I'm working on an extension for Buildr should make it easy for those
converting from maven. Currently the extension supports transitive
dependency resolution and pom generation. The pom include all declared
dependencies with the right scope. I've just started writing this
extension last week and I'm currently using it in one project, so expect
hiccups. A good idea would be to work on a different branch in your
project until things look good. The project is on github so take a look
and get involved if you need to improve it.
https://github.com/jvshahid/buildr-dependency-extensions
On 01/14/2011 10:10 AM, Mathias wrote:
Because compile.dependencies are not required to be artifacts. Some of the
elements may be but not necessarily all of them. Any code that processes
compile.dependencies must therefore take that into account. The code can
easily filter out artifacts if desired by running the list through
Buildr.artifacts() and filtering based on "artifactness" (i.e., elements
that respond to :to_spec / :to_spec_hash)
Hmm... this is strange.
This is the relevant snippet from my buildfile:
ASM = ["asm:asm:jar:3.3", "asm:asm-tree:jar:3.3", "asm:asm-analysis:jar:3.3",
"asm:asm-util:jar:3.3"]
SCALATEST = "org.scalatest:scalatest:jar:1.2"
define "core" do
test.using :testng
package(:jar).pom.from file("pom.xml")
package :sources
package :javadoc
end
desc "The Java DSL and supporting code"
define "java" do
compile.with ASM, project("core")
test.using :testng
package(:jar).pom.from file("pom.xml")
# package(:jar).pom.from create_pom(package(:jar), compile.dependencies)
package :sources
package :javadoc
end
desc "The Scala DSL and supporting code"
define "scala" do
compile.with project("core")
test.with SCALATEST
test.using :testng
package(:jar).pom.from file("pom.xml")
# package(:jar).pom.from create_pom(package(:jar), compile.dependencies)
package :sources
end
As you can see the java module and the scala module both define a dependency
onto the core module in exactly the same way.
Still, from the java module the "compile.dependencies" contains actual artifact for the
core module, whereas from the scala module the "compile.dependencies" contains just a
string referencing the jar location for the core module.
This is at least somewhat unexpected.
Not that should not be necessary.

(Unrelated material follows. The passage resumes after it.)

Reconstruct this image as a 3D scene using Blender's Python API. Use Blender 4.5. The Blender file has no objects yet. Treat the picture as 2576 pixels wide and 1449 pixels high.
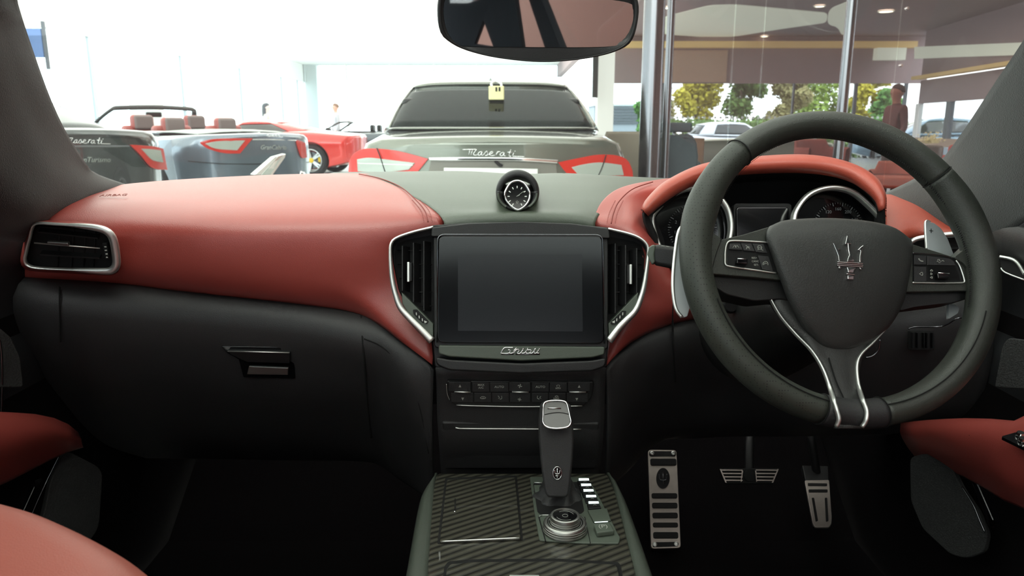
import bpy, bmesh, math, random
from mathutils import Vector, Matrix
from math import sin, cos, pi, radians, atan, sqrt, exp
random.seed(7)
V = Vector
sc = bpy.context.scene
COL = sc.collection

# ------------------------------------------------------------------ camera, sky, lights, exposure
F = 1870.0; TH = atan(409 / F); CZ = 1.10
cam_d = bpy.data.cameras.new('camera'); cam_d.sensor_width = 36; cam_d.lens = F / 2576 * 36
cam_d.clip_start = 0.02; cam_d.clip_end = 400
cam_d.dof.use_dof = True; cam_d.dof.focus_distance = 1.02; cam_d.dof.aperture_fstop = 11
cam = bpy.data.objects.new('camera', cam_d); COL.objects.link(cam)
cam.location = (0, 0, CZ); cam.rotation_euler = (pi / 2 - TH, 0, 0)
sc.camera = cam
world = bpy.data.worlds.new('sky'); sc.world = world; world.use_nodes = True
bg = world.node_tree.nodes['Background']
bg.inputs[0].default_value = (0.90, 0.97, 1.0, 1); bg.inputs[1].default_value = 5.0
sc.view_settings.view_transform = 'Standard'; sc.view_settings.look = 'None'
sc.view_settings.exposure = -0.18; sc.view_settings.gamma = 1.0
sc.view_settings.use_curve_mapping = False


def area(name, loc, rot, sx, sy, power, col=(1, 1, 1)):
    l = bpy.data.lights.new(name, 'AREA'); l.shape = 'RECTANGLE'; l.size = sx; l.size_y = sy
    l.energy = power; l.color = col
    o = bpy.data.objects.new(name, l); COL.objects.link(o); o.location = loc; o.rotation_euler = rot
    return o


# added fill lamps for hall ceiling and cabin, then the dimmer lounge light
area('added_ceiling_fill', (-4.6, 18, 3.0), (pi, 0, 0), 14, 44, 4200, (1, 0.99, 0.96))  # added upward fill that whitens the hall ceiling, no known fitting
area('added_cabin_fill', (-2, -3.2, 4.3), (0, 0, 0), 12, 4, 900, (1, 0.98, 0.94))  # unseen fill added behind the camera to brighten the cabin
area('lounge_light', (7, 15, 3.85), (0, 0, 0), 8, 14, 380, (1, 0.93, 0.82))

# ------------------------------------------------------------------ pixel <-> space
CT, ST = cos(TH), sin(TH)


def ray(px, py):
    a = (px - 1288) / F; b = (724.5 - py) / F
    return V((a, CT + b * ST, -ST + b * CT))


O = V((0, 0, CZ))


def P(px, py, Y):
    d = ray(px, py); return O + d * (Y / d.y)


def PZ(px, py, z):
    d = ray(px, py); return O + d * ((z - CZ) / d.z)


class Plane:
    def __init__(s, o, n):
        s.o = V(o); s.n = V(n).normalized()

    def pt(s, px, py, h=0.0):
        d = ray(px, py)
        t = ((s.o + s.n * h - O).dot(s.n)) / d.dot(s.n)
        return O + d * t


def plane3(a, b, c):
    n = (b - a).cross(c - a).normalized()
    if n.dot(O - a) < 0: n = -n
    return Plane(a, n)


# ------------------------------------------------------------------ materials
def lin(c):
    return tuple((x / 12.92 if x <= 0.04045 else ((x + 0.055) / 1.055) ** 2.4) for x in [v / 255 for v in c])


def mat(name, col, rough=0.5, metal=0.0, spec=0.5, coat=0.0, emit=0.0, bump=0.0, bscale=400, noise=0.0, nscale=3, sheen=0.0, srgb=True):
    m = bpy.data.materials.new(name); m.use_nodes = True
    nt = m.node_tree; b = nt.nodes['Principled BSDF']
    c = lin(col) if srgb else col
    b.inputs['Base Color'].default_value = (*c, 1)
    b.inputs['Roughness'].default_value = rough; b.inputs['Metallic'].default_value = metal
    b.inputs['Specular IOR Level'].default_value = spec
    b.inputs['Coat Weight'].default_value = coat
    if coat: b.inputs['Coat Roughness'].default_value = 0.03
    if sheen:
        b.inputs['Sheen Weight'].default_value = sheen
    if emit:
        b.inputs['Emission Color'].default_value = (*c, 1); b.inputs['Emission Strength'].default_value = emit
    tc = nt.nodes.new('ShaderNodeTexCoord')
    if noise:
        n = nt.nodes.new('ShaderNodeTexNoise'); n.inputs['Scale'].default_value = nscale; n.inputs['Detail'].default_value = 3
        nt.links.new(tc.outputs['Object'], n.inputs['Vector'])
        mx = nt.nodes.new('ShaderNodeMix'); mx.data_type = 'RGBA'
        mx.inputs['A'].default_value = (*[x * (1 - noise) for x in c], 1); mx.inputs['B'].default_value = (*[min(1, x * (1 + noise)) for x in c], 1)
        nt.links.new(n.outputs['Fac'], mx.inputs['Factor']); nt.links.new(mx.outputs['Result'], b.inputs['Base Color'])
    if bump:
        v = nt.nodes.new('ShaderNodeTexVoronoi'); v.inputs['Scale'].default_value = bscale
        nt.links.new(tc.outputs['Object'], v.inputs['Vector'])
        bp = nt.nodes.new('ShaderNodeBump'); bp.inputs['Strength'].default_value = bump; bp.inputs['Distance'].default_value = 0.0006
        nt.links.new(v.outputs['Distance'], bp.inputs['Height']); nt.links.new(bp.outputs['Normal'], b.inputs['Normal'])
    return m


def glass(name, tint, gloss=1.0, haze=0.0, hazecol=(1, 1, 1), rough=0.0, refl=0.6):
    m = bpy.data.materials.new(name); m.use_nodes = True
    nt = m.node_tree; nt.nodes.clear()
    out = nt.nodes.new('ShaderNodeOutputMaterial')
    tr = nt.nodes.new('ShaderNodeBsdfTransparent'); tr.inputs[0].default_value = (*tint, 1)
    gl = nt.nodes.new('ShaderNodeBsdfGlossy'); gl.inputs['Roughness'].default_value = rough
    gl.inputs['Color'].default_value = (gloss, gloss, gloss, 1)
    fr = nt.nodes.new('ShaderNodeLayerWeight'); fr.inputs['Blend'].default_value = 0.22
    mt = nt.nodes.new('ShaderNodeMath'); mt.operation = 'MULTIPLY'; mt.inputs[1].default_value = refl
    nt.links.new(fr.outputs['Fresnel'], mt.inputs[0])
    m1 = nt.nodes.new('ShaderNodeMixShader'); nt.links.new(mt.outputs[0], m1.inputs[0])
    last = tr
    if haze:
        ts = nt.nodes.new('ShaderNodeBsdfTranslucent'); ts.inputs[0].default_value = (*hazecol, 1)
        m0 = nt.nodes.new('ShaderNodeMixShader'); m0.inputs[0].default_value = haze
        nt.links.new(tr.outputs[0], m0.inputs[1]); nt.links.new(ts.outputs[0], m0.inputs[2]); last = m0
    nt.links.new(last.outputs[0], m1.inputs[1]); nt.links.new(gl.outputs[0], m1.inputs[2])
    nt.links.new(m1.outputs[0], out.inputs[0])
    return m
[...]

If you want to post code illustrating a
case that doesn't work, I'll be happy to review it.
Well, take this example here:
package(:jar).pom.content('---pom content---')
I would expect this to create a pom.xml in the module target directory
containing just the string '---pom content---'.
Instead the statement is ignored (or rather it produces output identical to a plain
"package(:jar)" directive).
Of course closing issue BUILDR-486 would be even better... :)
Agreed. It's high on my list but I'm in the last leg of a project crunch at
work so it will have to wait a little bit.
No problem. I understand.
Still I'm looking forward to 1.4.5 with the Scala 2.8.1 support baked in by
default.
Cheers,
Mathias
---
[email protected]
http://www.parboiled.org
On 13.01.2011, at 18:44, Alex Boisvert wrote:
On Thu, Jan 13, 2011 at 1:14 AM, Mathias<[email protected]> wrote:
In the definition of a Java-based sub project I can then do:
package(:jar).pom.from create_pom(package(:jar), compile.dependencies)
and the generated pom.xml is correctly being used.
However, from a Scala-based sub project the same does not work.
Firstly, the temporary pom.xml in the target sub directory is only created
if it doesn't exist yet. For some reason in the Java-based sub project this
is not the case.
Secondly, the compile.dependencies array for Scala projects contains just a
list of Strings (namely the file systems paths to the artifacts rather than
actual artifact objects responding to "group", "id", etc.)
Why is this the case?
Because compile.dependencies are not required to be artifacts. Some of the
elements may be but not necessarily all of them. Any code that processes
compile.dependencies must therefore take that into account. The code can
easily filter out artifacts if desired by running the list through
Buildr.artifacts() and filtering based on "artifactness" (i.e., elements
that respond to :to_spec / :to_spec_hash)
Also: Do I really have to take the ugly way of generating a temporary
pom.xml on the file system rather than using the XML builder to generate a
string which can then be used as the pom content? For some reason
"package(:jar).pom.content('...pom content...')" does not seem to work as
expected....
Not that should not be necessary. If you want to post code illustrating a
case that doesn't work, I'll be happy to review it.
(Of course closing issue BUILDR-486 would be even better... :)
Agreed. It's high on my list but I'm in the last leg of a project crunch at
work so it will have to wait a little bit.